The Travels and Journal of Ambrosio Bembo, translated from the Italian by Clara Bargellini; edited and annotated, with an introduction by Anthony Welch; with the original illustrations by G.J. Grelot; and maps. Berkeley: University of California Press, 2007, 452 pp. $24.95 (paper)

In the summer of 1671 young Ambrosio Bembo decided to leave his hometown, Venice. At 19 he was too young to take up any position and he did not want to hang around doing nothing until he had reached 25, the day he could enter public service. So he decided to spend the interim traveling.

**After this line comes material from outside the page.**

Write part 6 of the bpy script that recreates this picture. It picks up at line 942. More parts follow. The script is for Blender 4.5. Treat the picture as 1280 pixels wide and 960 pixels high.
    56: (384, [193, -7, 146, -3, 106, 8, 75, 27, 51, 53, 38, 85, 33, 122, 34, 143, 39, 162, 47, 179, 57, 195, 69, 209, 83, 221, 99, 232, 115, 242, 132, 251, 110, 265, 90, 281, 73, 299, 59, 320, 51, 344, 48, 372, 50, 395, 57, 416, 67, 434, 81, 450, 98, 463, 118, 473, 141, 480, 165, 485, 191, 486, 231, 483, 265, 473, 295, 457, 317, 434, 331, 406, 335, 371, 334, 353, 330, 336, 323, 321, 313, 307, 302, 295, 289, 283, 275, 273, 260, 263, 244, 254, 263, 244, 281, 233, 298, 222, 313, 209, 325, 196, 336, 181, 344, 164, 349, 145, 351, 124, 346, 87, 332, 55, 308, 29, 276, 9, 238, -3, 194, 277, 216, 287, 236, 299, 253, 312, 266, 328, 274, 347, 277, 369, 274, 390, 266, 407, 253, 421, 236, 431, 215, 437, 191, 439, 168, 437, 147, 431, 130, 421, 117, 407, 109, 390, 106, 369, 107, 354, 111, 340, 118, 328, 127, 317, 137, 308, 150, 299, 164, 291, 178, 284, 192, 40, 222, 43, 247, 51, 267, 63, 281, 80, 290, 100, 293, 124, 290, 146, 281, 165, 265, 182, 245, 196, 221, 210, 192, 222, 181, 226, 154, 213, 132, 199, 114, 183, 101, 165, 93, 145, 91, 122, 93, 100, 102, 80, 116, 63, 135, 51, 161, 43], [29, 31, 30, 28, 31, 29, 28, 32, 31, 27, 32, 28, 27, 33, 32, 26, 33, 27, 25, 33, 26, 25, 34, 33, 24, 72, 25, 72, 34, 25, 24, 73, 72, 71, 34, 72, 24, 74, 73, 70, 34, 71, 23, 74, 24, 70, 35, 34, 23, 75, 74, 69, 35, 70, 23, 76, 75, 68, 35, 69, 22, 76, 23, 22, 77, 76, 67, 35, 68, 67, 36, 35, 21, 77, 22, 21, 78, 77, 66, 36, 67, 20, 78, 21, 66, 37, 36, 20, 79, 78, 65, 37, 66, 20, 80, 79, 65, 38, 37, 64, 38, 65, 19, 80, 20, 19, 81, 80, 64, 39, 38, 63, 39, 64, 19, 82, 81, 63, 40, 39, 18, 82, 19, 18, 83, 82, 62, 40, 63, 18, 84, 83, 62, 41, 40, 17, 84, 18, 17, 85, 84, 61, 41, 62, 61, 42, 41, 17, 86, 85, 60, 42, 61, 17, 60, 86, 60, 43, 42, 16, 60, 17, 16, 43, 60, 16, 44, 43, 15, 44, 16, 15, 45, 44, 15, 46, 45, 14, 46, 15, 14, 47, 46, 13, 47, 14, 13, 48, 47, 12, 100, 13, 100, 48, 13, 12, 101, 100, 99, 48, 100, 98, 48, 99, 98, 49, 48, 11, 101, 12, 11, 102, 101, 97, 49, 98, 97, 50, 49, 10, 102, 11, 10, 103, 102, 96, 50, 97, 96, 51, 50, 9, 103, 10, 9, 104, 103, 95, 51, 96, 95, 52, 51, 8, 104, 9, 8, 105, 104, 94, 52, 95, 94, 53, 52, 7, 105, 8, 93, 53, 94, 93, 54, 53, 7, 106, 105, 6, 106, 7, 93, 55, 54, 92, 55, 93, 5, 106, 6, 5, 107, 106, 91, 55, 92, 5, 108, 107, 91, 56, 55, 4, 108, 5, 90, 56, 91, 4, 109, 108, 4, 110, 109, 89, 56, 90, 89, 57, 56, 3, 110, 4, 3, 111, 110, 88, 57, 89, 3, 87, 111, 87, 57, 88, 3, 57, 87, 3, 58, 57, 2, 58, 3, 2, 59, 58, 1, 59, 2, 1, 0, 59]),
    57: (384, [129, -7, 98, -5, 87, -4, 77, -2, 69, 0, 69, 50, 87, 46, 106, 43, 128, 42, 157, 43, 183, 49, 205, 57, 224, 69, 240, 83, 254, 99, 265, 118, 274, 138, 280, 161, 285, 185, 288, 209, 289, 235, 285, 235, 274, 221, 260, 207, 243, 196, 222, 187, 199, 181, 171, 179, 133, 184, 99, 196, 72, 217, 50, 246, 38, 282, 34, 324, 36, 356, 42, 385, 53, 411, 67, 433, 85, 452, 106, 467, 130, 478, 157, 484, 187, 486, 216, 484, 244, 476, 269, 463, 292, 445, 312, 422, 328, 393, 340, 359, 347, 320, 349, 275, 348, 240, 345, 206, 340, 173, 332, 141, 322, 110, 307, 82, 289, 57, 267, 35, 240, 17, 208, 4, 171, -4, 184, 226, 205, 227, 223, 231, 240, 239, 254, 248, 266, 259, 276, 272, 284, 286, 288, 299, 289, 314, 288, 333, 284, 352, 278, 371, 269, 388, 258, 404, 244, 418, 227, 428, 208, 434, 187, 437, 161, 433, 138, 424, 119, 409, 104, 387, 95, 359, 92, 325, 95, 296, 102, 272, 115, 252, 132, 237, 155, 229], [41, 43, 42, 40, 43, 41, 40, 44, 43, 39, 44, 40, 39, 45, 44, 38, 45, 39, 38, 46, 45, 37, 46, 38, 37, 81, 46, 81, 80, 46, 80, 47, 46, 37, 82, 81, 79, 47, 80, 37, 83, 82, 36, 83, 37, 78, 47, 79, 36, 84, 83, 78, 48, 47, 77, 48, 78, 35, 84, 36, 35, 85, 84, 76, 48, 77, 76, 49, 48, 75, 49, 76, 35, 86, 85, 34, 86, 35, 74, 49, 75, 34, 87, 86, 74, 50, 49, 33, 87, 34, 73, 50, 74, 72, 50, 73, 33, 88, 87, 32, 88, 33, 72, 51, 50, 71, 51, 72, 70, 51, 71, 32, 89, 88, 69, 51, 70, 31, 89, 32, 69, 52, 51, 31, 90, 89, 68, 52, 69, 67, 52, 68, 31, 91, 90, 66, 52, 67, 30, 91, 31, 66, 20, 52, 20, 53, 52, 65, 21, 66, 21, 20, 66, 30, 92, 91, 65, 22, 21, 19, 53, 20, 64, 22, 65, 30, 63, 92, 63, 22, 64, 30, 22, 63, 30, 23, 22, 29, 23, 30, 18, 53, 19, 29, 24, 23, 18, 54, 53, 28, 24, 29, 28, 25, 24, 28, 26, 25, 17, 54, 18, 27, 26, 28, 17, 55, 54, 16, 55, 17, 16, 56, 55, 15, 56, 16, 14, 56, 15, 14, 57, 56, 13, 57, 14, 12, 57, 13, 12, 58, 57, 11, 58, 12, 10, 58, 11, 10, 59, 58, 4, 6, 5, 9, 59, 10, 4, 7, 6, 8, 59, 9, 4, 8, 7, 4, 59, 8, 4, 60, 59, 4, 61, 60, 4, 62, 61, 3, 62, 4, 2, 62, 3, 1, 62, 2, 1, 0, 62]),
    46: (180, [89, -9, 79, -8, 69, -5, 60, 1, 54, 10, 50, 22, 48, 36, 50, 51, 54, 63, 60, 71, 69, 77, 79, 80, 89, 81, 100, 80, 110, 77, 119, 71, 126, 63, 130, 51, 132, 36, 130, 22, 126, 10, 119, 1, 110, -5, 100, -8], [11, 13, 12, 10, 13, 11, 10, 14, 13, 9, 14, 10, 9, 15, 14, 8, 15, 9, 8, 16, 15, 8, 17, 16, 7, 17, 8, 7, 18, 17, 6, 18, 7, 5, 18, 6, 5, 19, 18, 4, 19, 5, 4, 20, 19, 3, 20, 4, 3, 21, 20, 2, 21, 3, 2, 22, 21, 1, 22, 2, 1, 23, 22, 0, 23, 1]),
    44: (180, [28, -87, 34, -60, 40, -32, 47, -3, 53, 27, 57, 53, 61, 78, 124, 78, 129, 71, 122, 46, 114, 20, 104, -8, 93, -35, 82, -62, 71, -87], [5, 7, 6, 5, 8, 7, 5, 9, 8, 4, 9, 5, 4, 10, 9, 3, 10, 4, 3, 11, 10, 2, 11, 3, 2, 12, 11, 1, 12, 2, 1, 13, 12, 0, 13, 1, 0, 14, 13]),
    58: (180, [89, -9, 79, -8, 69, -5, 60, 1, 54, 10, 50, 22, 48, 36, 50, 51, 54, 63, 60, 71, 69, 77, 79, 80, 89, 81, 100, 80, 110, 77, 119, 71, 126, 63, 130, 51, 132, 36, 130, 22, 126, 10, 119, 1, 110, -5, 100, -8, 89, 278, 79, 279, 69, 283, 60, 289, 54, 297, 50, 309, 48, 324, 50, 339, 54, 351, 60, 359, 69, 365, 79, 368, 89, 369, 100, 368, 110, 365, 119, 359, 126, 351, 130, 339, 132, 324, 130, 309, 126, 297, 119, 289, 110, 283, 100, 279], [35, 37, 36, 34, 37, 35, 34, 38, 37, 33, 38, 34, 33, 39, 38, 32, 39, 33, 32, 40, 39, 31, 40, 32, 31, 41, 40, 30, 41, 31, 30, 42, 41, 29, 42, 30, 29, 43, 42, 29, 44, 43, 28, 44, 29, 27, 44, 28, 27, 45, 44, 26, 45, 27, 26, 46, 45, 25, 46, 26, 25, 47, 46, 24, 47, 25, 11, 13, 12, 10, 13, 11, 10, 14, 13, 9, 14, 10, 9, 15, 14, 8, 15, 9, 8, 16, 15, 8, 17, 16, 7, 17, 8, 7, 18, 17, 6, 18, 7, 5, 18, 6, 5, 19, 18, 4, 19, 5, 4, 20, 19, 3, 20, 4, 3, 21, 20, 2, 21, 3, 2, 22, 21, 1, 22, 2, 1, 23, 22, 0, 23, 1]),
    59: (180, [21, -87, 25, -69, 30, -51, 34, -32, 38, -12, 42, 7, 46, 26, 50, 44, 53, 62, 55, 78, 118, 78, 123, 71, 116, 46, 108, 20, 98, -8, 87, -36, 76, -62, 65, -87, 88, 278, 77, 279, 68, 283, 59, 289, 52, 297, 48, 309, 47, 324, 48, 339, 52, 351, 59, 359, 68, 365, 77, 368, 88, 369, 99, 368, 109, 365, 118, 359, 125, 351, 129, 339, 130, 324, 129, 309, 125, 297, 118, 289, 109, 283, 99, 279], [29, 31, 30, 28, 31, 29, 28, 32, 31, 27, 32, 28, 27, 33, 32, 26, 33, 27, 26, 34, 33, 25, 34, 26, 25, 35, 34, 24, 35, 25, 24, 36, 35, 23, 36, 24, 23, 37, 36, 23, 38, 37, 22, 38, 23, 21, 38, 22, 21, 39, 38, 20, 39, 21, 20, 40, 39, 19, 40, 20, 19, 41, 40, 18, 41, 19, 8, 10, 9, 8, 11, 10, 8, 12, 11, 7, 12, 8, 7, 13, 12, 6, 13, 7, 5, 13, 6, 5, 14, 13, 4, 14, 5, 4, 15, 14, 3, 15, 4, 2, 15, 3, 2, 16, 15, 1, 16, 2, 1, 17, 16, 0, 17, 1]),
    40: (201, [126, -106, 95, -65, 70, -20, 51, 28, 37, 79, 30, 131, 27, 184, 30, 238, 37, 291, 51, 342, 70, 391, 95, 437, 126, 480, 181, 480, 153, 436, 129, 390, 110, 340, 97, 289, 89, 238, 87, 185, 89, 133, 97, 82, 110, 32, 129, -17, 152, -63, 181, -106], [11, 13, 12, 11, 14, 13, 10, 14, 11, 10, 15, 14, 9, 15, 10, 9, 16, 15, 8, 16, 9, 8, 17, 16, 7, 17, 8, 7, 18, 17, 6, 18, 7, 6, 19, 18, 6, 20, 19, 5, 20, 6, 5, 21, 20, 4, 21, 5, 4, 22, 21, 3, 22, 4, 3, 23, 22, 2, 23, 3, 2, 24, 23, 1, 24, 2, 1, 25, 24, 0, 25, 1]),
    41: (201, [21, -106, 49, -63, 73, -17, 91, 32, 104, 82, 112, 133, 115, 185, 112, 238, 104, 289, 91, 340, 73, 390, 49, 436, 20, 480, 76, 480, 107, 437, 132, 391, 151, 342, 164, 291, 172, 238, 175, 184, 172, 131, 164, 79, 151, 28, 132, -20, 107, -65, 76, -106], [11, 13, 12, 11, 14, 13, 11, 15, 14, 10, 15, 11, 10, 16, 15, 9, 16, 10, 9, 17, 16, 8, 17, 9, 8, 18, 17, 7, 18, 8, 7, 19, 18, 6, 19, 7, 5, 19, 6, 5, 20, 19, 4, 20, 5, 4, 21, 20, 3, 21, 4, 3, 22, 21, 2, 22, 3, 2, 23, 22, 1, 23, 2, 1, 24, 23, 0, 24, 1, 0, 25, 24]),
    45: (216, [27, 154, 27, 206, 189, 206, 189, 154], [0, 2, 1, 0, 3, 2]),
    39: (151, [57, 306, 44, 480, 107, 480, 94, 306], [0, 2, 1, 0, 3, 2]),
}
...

Not only did he have a relative in Aleppo, northern Syria, but he had already been inspired by the writings of other Italian travelers — those of Marco Polo and the later Pietro de la Valle. Also, he wanted to keep a traveler's journal himself, though he later said that his youth and inexperience did not permit him make a very good job of it. "Nevertheless, this diary will be the truthful account of the voyage."

He kept his eyes open and noted many details a grander traveler might have missed. In Muslim mosques he marveled that no one ever stole anyone else's shoes. Someplace else, people were often sold as slaves even after they had been baptized. Elsewhere, one of the warlords would throw the prisoners into a pond then have the trumpets sounded to call the local alligators.